— Job —
Please give the data below again in full, exactly as it stands.

— Material —
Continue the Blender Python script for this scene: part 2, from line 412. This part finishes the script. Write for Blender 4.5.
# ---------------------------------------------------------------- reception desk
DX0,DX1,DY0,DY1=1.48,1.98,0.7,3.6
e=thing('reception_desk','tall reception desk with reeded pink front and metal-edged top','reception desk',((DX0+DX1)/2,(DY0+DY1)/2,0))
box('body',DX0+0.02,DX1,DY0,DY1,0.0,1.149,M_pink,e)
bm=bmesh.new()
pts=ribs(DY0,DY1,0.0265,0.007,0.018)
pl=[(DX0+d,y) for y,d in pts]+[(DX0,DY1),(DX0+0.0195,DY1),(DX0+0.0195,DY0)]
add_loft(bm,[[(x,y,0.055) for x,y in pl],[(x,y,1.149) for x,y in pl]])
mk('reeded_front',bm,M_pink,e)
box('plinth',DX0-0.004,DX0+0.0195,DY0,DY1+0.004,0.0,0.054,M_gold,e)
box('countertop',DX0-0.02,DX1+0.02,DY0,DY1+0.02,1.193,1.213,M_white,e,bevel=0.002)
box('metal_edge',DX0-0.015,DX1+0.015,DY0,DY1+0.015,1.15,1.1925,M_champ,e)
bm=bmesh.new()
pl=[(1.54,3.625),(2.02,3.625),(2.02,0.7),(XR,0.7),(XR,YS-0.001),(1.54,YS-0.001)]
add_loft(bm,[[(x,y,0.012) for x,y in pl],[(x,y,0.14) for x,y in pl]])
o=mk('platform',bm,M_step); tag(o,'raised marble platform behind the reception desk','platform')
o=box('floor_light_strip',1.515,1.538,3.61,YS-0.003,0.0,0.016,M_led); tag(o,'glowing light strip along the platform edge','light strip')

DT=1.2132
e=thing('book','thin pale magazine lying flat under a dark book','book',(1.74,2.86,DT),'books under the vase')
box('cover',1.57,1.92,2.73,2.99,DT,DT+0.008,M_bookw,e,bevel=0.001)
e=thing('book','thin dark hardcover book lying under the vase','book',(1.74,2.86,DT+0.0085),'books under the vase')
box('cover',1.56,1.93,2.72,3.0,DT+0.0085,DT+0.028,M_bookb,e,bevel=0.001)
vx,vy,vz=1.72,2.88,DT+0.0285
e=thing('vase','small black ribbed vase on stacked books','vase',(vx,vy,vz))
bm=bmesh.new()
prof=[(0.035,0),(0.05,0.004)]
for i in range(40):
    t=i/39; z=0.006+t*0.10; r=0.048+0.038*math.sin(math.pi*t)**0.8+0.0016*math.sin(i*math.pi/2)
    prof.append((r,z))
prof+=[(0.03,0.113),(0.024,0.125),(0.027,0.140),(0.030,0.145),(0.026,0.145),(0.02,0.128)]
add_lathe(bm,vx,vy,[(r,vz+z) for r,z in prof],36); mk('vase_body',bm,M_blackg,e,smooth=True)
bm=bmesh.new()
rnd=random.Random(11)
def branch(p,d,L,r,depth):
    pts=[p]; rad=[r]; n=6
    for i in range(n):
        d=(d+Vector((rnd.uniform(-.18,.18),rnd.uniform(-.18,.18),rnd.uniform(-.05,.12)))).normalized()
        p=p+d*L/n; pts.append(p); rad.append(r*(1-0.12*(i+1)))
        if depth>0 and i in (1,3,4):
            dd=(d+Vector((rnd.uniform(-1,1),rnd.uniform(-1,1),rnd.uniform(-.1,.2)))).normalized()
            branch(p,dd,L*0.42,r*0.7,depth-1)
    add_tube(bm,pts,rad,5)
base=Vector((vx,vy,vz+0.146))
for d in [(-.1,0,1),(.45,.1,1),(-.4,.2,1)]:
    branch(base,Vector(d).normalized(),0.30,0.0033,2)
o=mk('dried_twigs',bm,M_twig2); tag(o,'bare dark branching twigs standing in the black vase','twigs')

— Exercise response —
Continue the Blender Python script for this scene: part 2, from line 412. This part finishes the script. Write for Blender 4.5.
# ---------------------------------------------------------------- reception desk
DX0,DX1,DY0,DY1=1.48,1.98,0.7,3.6
e=thing('reception_desk','tall reception desk with reeded pink front and metal-edged top','reception desk',((DX0+DX1)/2,(DY0+DY1)/2,0))
box('body',DX0+0.02,DX1,DY0,DY1,0.0,1.149,M_pink,e)
bm=bmesh.new()
pts=ribs(DY0,DY1,0.0265,0.007,0.018)
pl=[(DX0+d,y) for y,d in pts]+[(DX0,DY1),(DX0+0.0195,DY1),(DX0+0.0195,DY0)]
add_loft(bm,[[(x,y,0.055) for x,y in pl],[(x,y,1.149) for x,y in pl]])
mk('reeded_front',bm,M_pink,e)
box('plinth',DX0-0.004,DX0+0.0195,DY0,DY1+0.004,0.0,0.054,M_gold,e)
box('countertop',DX0-0.02,DX1+0.02,DY0,DY1+0.02,1.193,1.213,M_white,e,bevel=0.002)
box('metal_edge',DX0-0.015,DX1+0.015,DY0,DY1+0.015,1.15,1.1925,M_champ,e)
bm=bmesh.new()
pl=[(1.54,3.625),(2.02,3.625),(2.02,0.7),(XR,0.7),(XR,YS-0.001),(1.54,YS-0.001)]
add_loft(bm,[[(x,y,0.012) for x,y in pl],[(x,y,0.14) for x,y in pl]])
o=mk('platform',bm,M_step); tag(o,'raised marble platform behind the reception desk','platform')
o=box('floor_light_strip',1.515,1.538,3.61,YS-0.003,0.0,0.016,M_led); tag(o,'glowing light strip along the platform edge','light strip')

DT=1.2132
e=thing('book','thin pale magazine lying flat under a dark book','book',(1.74,2.86,DT),'books under the vase')
box('cover',1.57,1.92,2.73,2.99,DT,DT+0.008,M_bookw,e,bevel=0.001)
e=thing('book','thin dark hardcover book lying under the vase','book',(1.74,2.86,DT+0.0085),'books under the vase')
box('cover',1.56,1.93,2.72,3.0,DT+0.0085,DT+0.028,M_bookb,e,bevel=0.001)
vx,vy,vz=1.72,2.88,DT+0.0285
e=thing('vase','small black ribbed vase on stacked books','vase',(vx,vy,vz))
bm=bmesh.new()
prof=[(0.035,0),(0.05,0.004)]
for i in range(40):
    t=i/39; z=0.006+t*0.10; r=0.048+0.038*math.sin(math.pi*t)**0.8+0.0016*math.sin(i*math.pi/2)
    prof.append((r,z))
prof+=[(0.03,0.113),(0.024,0.125),(0.027,0.140),(0.030,0.145),(0.026,0.145),(0.02,0.128)]
add_lathe(bm,vx,vy,[(r,vz+z) for r,z in prof],36); mk('vase_body',bm,M_blackg,e,smooth=True)
bm=bmesh.new()
rnd=random.Random(11)
def branch(p,d,L,r,depth):
    pts=[p]; rad=[r]; n=6
    for i in range(n):
        d=(d+Vector((rnd.uniform(-.18,.18),rnd.uniform(-.18,.18),rnd.uniform(-.05,.12)))).normalized()
        p=p+d*L/n; pts.append(p); rad.append(r*(1-0.12*(i+1)))
        if depth>0 and i in (1,3,4):
            dd=(d+Vector((rnd.uniform(-1,1),rnd.uniform(-1,1),rnd.uniform(-.1,.2)))).normalized()
            branch(p,dd,L*0.42,r*0.7,depth-1)
    add_tube(bm,pts,rad,5)
base=Vector((vx,vy,vz+0.146))
for d in [(-.1,0,1),(.45,.1,1),(-.4,.2,1)]:
    branch(base,Vector(d).normalized(),0.30,0.0033,2)
o=mk('dried_twigs',bm,M_twig2); tag(o,'bare dark branching twigs standing in the black vase','twigs')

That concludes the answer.